▶ **Exercise**
Reproduce every line in the listing that contains the word "scene".
-- begin Collected data --
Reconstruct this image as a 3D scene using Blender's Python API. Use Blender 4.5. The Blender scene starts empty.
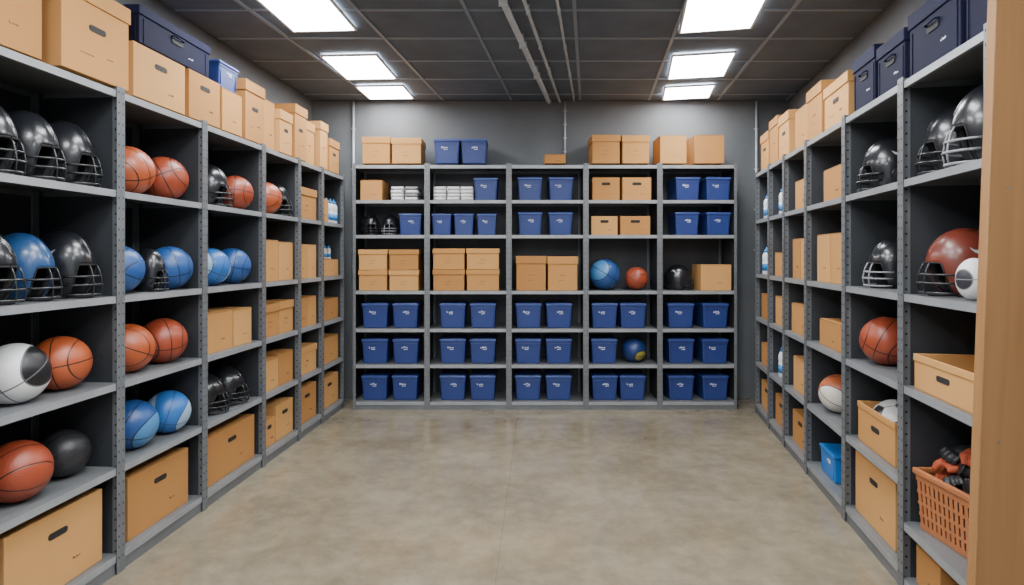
import bpy, bmesh, math, random
from mathutils import Vector, Matrix, Euler
random.seed(7)
C = bpy.context.scene.collection
D = math.radians

# ------------------------------------------------------------------ materials
def mat(name, col, rough=0.5, metal=0.0, var=0.0, vscale=8.0, bump=0.0, bscale=60.0, stretch=(1,1,1), col2=None, coat=0.0, spec=0.5):
    m = bpy.data.materials.new(name); m.use_nodes = True
    nt = m.node_tree; N = nt.nodes; L = nt.links
    b = N["Principled BSDF"]
    b.inputs["Base Color"].default_value = (*col, 1)
    b.inputs["Roughness"].default_value = rough
    b.inputs["Metallic"].default_value = metal
    b.inputs["Coat Weight"].default_value = coat
    b.inputs["Coat Roughness"].default_value = 0.1
    b.inputs["Specular IOR Level"].default_value = spec
    tc = N.new("ShaderNodeTexCoord"); mp = N.new("ShaderNodeMapping")
    mp.inputs["Scale"].default_value = stretch
    L.new(tc.outputs["Object"], mp.inputs["Vector"])
    if var > 0 or col2:
        nz = N.new("ShaderNodeTexNoise"); nz.inputs["Scale"].default_value = vscale; nz.inputs["Detail"].default_value = 6
        L.new(mp.outputs[0], nz.inputs["Vector"])
        cr = N.new("ShaderNodeValToRGB")
        c2 = col2 or tuple(max(0, c*(1-var)) for c in col)
        c1 = col if col2 else tuple(min(1, c*(1+var)) for c in col)
        cr.color_ramp.elements[0].color = (*c2, 1); cr.color_ramp.elements[1].color = (*c1, 1)
        cr.color_ramp.elements[0].position = 0.35; cr.color_ramp.elements[1].position = 0.65
        L.new(nz.outputs["Fac"], cr.inputs[0]); L.new(cr.outputs[0], b.inputs["Base Color"])
    if bump > 0:
        nz2 = N.new("ShaderNodeTexNoise"); nz2.inputs["Scale"].default_value = bscale
        L.new(mp.outputs[0], nz2.inputs["Vector"])
        bp = N.new("ShaderNodeBump"); bp.inputs["Strength"].default_value = bump; bp.inputs["Distance"].default_value = 0.005
        L.new(nz2.outputs["Fac"], bp.inputs["Height"]); L.new(bp.outputs[0], b.inputs["Normal"])
    return m

def ball_mat(name, c1, c2=None, seam=(0.008,0.008,0.008), off=0.48):
    m = bpy.data.materials.new(name); m.use_nodes = True
    nt = m.node_tree; N = nt.nodes; L = nt.links; b = N["Principled BSDF"]
    b.inputs["Roughness"].default_value = 0.36
    tc = N.new("ShaderNodeTexCoord"); sp = N.new("ShaderNodeSeparateXYZ"); L.new(tc.outputs["Object"], sp.inputs[0])
    def M(op, a, bb=None):
        n = N.new("ShaderNodeMath"); n.operation = op
        for i, v in enumerate((a, bb)):
            if v is None: continue
            if isinstance(v, (int, float)): n.inputs[i].default_value = v
            else: L.new(v, n.inputs[i])
        return n.outputs[0]
    ax = M('ABSOLUTE', sp.outputs[0]); az = M('ABSOLUTE', sp.outputs[2])
    z2 = M('MULTIPLY', az, az); cv = M('SUBTRACT', ax, M('ADD', M('MULTIPLY', z2, 0.35), off))
    d = M('MINIMUM', M('MINIMUM', ax, az), M('ABSOLUTE', cv))
    mr = N.new("ShaderNodeMapRange"); mr.inputs[1].default_value = 0.014; mr.inputs[2].default_value = 0.03
    L.new(d, mr.inputs[0])
    base = N.new("ShaderNodeMix"); base.data_type = 'RGBA'
    base.inputs["A"].default_value = (*c1, 1); base.inputs["B"].default_value = (*(c2 or c1), 1)
    L.new(M('GREATER_THAN', cv, 0.0), base.inputs["Factor"])
    mx = N.new("ShaderNodeMix"); mx.data_type = 'RGBA'; mx.inputs["A"].default_value = (*seam, 1)
    L.new(base.outputs["Result"], mx.inputs["B"]); L.new(mr.outputs[0], mx.inputs["Factor"])
    L.new(mx.outputs["Result"], b.inputs["Base Color"])
    vo = N.new("ShaderNodeTexVoronoi"); vo.inputs["Scale"].default_value = 28; L.new(tc.outputs["Object"], vo.inputs["Vector"])
    bp = N.new("ShaderNodeBump"); bp.inputs["Strength"].default_value = 0.25; bp.inputs["Distance"].default_value = 0.01
    hh = M('ADD', M('MULTIPLY', vo.outputs["Distance"], 0.25), M('MULTIPLY', mr.outputs[0], 1.0))
    L.new(hh, bp.inputs["Height"]); L.new(bp.outputs[0], b.inputs["Normal"])
    return m

M_POST  = mat("painted_grey_steel", (0.140,0.150,0.160), 0.42, 0.2, 0.12, 5)
M_LIP   = mat("grey_steel_edge", (0.27,0.285,0.30), 0.4, 0.2, 0.12, 6)
M_SHELF = mat("shelf_steel", (0.15,0.158,0.165), 0.40, 0.2, 0.12, 4)
M_PANEL = mat("dark_sheet_steel", (0.030,0.033,0.038), 0.5, 0.1, 0.2, 3)
M_HOLE  = mat("punched_hole_black", (0.01,0.01,0.01), 0.8)
M_CARD  = mat("tan_cardboard", (0.48,0.240,0.080), 0.85, 0, 0.035, 2.5, 0.08, 60, spec=.15)
M_CARD2 = mat("light_cardboard", (0.53,0.280,0.100), 0.85, 0, 0.035, 2.5, 0.08, 60, spec=.15)
M_CARD3 = mat("brown_cardboard", (0.41,0.197,0.064), 0.85, 0, 0.035, 2.5, 0.08, 60, spec=.15)
M_TAPE  = mat("packing_tape", (0.36,0.19,0.07), 0.35)
M_INK   = mat("brown_print", (0.12,0.05,0.02), 0.8)
M_NAVY  = mat("navy_board", (0.008,0.009,0.028), 0.8, 0, 0.1, 5, spec=.15)
M_NAVYL = mat("navy_board_lid", (0.010,0.012,0.038), 0.8, 0, 0.1, 5, spec=.15)
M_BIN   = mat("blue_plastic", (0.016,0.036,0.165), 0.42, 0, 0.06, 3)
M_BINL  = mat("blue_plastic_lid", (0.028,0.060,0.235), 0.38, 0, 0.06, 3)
M_WHITE = mat("white_print", (0.8,0.84,0.9), 0.6)
M_HBLK  = mat("gloss_black_shell", (0.008,0.009,0.012), 0.28, 0, 0, coat=0.3)
M_HBLU  = mat("gloss_blue_shell", (0.014,0.062,0.175), 0.32, 0, 0.1, 6, coat=0.2)
M_HRED  = mat("maroon_shell", (0.145,0.028,0.016), 0.34, 0, 0.2, 9, coat=0.15)
M_HWHT  = mat("white_shell", (0.66,0.66,0.66), 0.3)
M_PAD   = mat("helmet_padding", (0.012,0.012,0.014), 0.85, 0, 0.2, 20, 0.4, 40)
M_MBLK  = mat("dark_mask_bar", (0.016,0.017,0.019), 0.3, 0.0)
M_MGRY  = mat("grey_mask_bar", (0.24,0.25,0.27), 0.35, 0.1)
M_DECAL = mat("pale_decal", (0.36,0.38,0.42), 0.4)
M_TOWEL = mat("white_terry", (0.72,0.72,0.73), 0.95, 0, 0.06, 30, 0.5, 120)
M_GREYT = mat("grey_terry", (0.25,0.26,0.28), 0.95, 0, 0.06, 30, 0.5, 120)
M_BASK  = mat("orange_plastic_basket", (0.38,0.135,0.05), 0.45, 0, 0.06, 6)
M_GLOVE = mat("black_leather", (0.012,0.012,0.014), 0.5, 0, 0.2, 20, 0.4, 60)
M_RED   = mat("red_orange_fabric", (0.36,0.06,0.02), 0.8, 0, 0.2, 20, 0.4, 60)
M_CYAN  = mat("bright_blue_plastic", (0.012,0.15,0.48), 0.35, 0, 0.1, 6)
M_BOTW  = mat("white_bottle_plastic", (0.72,0.74,0.76), 0.35)
M_BOTB  = mat("blue_bottle_cap", (0.03,0.2,0.5), 0.35)
M_CONDUIT = mat("galvanised_conduit", (0.42,0.45,0.48), 0.4, 0.2, 0.1, 8)
M_FRAME = mat("light_frame", (0.7,0.7,0.7), 0.5)
B_ORANGE = ball_mat("orange_basketball_rubber", (0.38,0.080,0.026))
B_RED    = ball_mat("dark_red_basketball_rubber", (0.29,0.052,0.022))
B_BLUE   = ball_mat("blue_ball_rubber", (0.018,0.078,0.26))
B_BLUE2  = ball_mat("two_tone_blue_ball_rubber", (0.018,0.070,0.24), (0.06,0.20,0.42))
B_BLUEW  = ball_mat("blue_white_ball_rubber", (0.025,0.13,0.40), (0.28,0.42,0.58), (0.02,0.05,0.14))
B_BLUEY  = ball_mat("blue_yellow_ball_rubber", (0.012,0.035,0.14), (0.30,0.26,0.05), off=0.80)
B_ORW    = ball_mat("orange_white_ball_rubber", (0.42,0.11,0.04), (0.62,0.58,0.52))
B_BLACK  = ball_mat("black_ball_rubber", (0.02,0.02,0.023), None, (0.004,0.004,0.004))
B_WB     = ball_mat("white_black_panel_ball", (0.68,0.68,0.68), (0.010,0.010,0.012), (0.10,0.10,0.11), off=0.62)
B_WW     = ball_mat("mostly_white_ball", (0.70,0.70,0.70), (0.03,0.03,0.04), (0.2,0.2,0.22), off=0.80)

def emat(name, col, s):
    m = bpy.data.materials.new(name); m.use_nodes = True; N = m.node_tree.nodes
    b = N["Principled BSDF"]; b.inputs["Base Color"].default_value = (0.8,0.8,0.8,1)
    b.inputs["Emission Color"].default_value = (*col,1); b.inputs["Emission Strength"].default_value = s
    return m
M_EMIT = emat("diffuser_glow", (0.97,0.985,1.0), 38.0)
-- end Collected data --
▶ **Answer to the problem**
Reconstruct this image as a 3D scene using Blender's Python API. Use Blender 4.5. The Blender scene starts empty.
C = bpy.context.scene.collection